**Work to be completed:**
Print the entries below in their entirety, exactly as they are written.
══ Data shown
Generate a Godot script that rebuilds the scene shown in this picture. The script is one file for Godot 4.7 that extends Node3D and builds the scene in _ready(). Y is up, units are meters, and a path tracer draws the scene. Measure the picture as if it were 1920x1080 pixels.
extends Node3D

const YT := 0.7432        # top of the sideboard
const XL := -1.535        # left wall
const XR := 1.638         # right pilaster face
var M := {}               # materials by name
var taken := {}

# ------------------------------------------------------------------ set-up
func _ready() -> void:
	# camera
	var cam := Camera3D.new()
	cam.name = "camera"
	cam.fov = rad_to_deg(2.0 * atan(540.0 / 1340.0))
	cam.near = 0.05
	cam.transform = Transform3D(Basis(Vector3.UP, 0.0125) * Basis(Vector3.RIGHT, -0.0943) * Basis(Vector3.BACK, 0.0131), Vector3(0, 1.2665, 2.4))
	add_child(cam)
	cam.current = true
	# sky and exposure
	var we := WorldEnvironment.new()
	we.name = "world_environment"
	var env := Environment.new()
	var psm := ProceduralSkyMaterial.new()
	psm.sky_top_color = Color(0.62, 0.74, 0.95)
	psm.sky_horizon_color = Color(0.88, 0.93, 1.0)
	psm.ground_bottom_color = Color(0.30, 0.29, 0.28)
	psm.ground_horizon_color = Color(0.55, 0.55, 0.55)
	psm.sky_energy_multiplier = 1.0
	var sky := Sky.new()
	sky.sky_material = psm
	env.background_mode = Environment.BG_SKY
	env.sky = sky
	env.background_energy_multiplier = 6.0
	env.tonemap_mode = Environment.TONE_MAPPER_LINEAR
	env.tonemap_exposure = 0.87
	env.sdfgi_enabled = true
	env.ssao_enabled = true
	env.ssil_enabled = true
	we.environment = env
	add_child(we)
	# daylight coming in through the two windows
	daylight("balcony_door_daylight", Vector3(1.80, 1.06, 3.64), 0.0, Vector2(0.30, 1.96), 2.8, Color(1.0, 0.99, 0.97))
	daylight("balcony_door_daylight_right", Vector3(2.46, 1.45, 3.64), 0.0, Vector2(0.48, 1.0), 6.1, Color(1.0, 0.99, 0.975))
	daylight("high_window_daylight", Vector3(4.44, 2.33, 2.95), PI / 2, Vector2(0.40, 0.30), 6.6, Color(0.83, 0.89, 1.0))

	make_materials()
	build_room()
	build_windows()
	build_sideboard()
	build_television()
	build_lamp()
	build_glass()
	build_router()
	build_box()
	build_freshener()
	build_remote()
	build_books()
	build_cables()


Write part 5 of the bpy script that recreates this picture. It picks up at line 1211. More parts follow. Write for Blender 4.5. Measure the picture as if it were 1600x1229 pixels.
════
**Completed task:**
Generate a Godot script that rebuilds the scene shown in this picture. The script is one file for Godot 4.7 that extends Node3D and builds the scene in _ready(). Y is up, units are meters, and a path tracer draws the scene. Measure the picture as if it were 1920x1080 pixels.
extends Node3D

const YT := 0.7432        # top of the sideboard
const XL := -1.535        # left wall
const XR := 1.638         # right pilaster face
var M := {}               # materials by name
var taken := {}

# ------------------------------------------------------------------ set-up
func _ready() -> void:
	# camera
	var cam := Camera3D.new()
	cam.name = "camera"
	cam.fov = rad_to_deg(2.0 * atan(540.0 / 1340.0))
	cam.near = 0.05
	cam.transform = Transform3D(Basis(Vector3.UP, 0.0125) * Basis(Vector3.RIGHT, -0.0943) * Basis(Vector3.BACK, 0.0131), Vector3(0, 1.2665, 2.4))
	add_child(cam)
	cam.current = true
	# sky and exposure
	var we := WorldEnvironment.new()
	we.name = "world_environment"
	var env := Environment.new()
	var psm := ProceduralSkyMaterial.new()
	psm.sky_top_color = Color(0.62, 0.74, 0.95)
	psm.sky_horizon_color = Color(0.88, 0.93, 1.0)
	psm.ground_bottom_color = Color(0.30, 0.29, 0.28)
	psm.ground_horizon_color = Color(0.55, 0.55, 0.55)
	psm.sky_energy_multiplier = 1.0
	var sky := Sky.new()
	sky.sky_material = psm
	env.background_mode = Environment.BG_SKY
	env.sky = sky
	env.background_energy_multiplier = 6.0
	env.tonemap_mode = Environment.TONE_MAPPER_LINEAR
	env.tonemap_exposure = 0.87
	env.sdfgi_enabled = true
	env.ssao_enabled = true
	env.ssil_enabled = true
	we.environment = env
	add_child(we)
	# daylight coming in through the two windows
	daylight("balcony_door_daylight", Vector3(1.80, 1.06, 3.64), 0.0, Vector2(0.30, 1.96), 2.8, Color(1.0, 0.99, 0.97))
	daylight("balcony_door_daylight_right", Vector3(2.46, 1.45, 3.64), 0.0, Vector2(0.48, 1.0), 6.1, Color(1.0, 0.99, 0.975))
	daylight("high_window_daylight", Vector3(4.44, 2.33, 2.95), PI / 2, Vector2(0.40, 0.30), 6.6, Color(0.83, 0.89, 1.0))

	make_materials()
	build_room()
	build_windows()
	build_sideboard()
	build_television()
	build_lamp()
	build_glass()
	build_router()
	build_box()
	build_freshener()
	build_remote()
	build_books()
	build_cables()


Write part 5 of the bpy script that recreates this picture. It picks up at line 1211. More parts follow. Write for Blender 4.5. Measure the picture as if it were 1600x1229 pixels.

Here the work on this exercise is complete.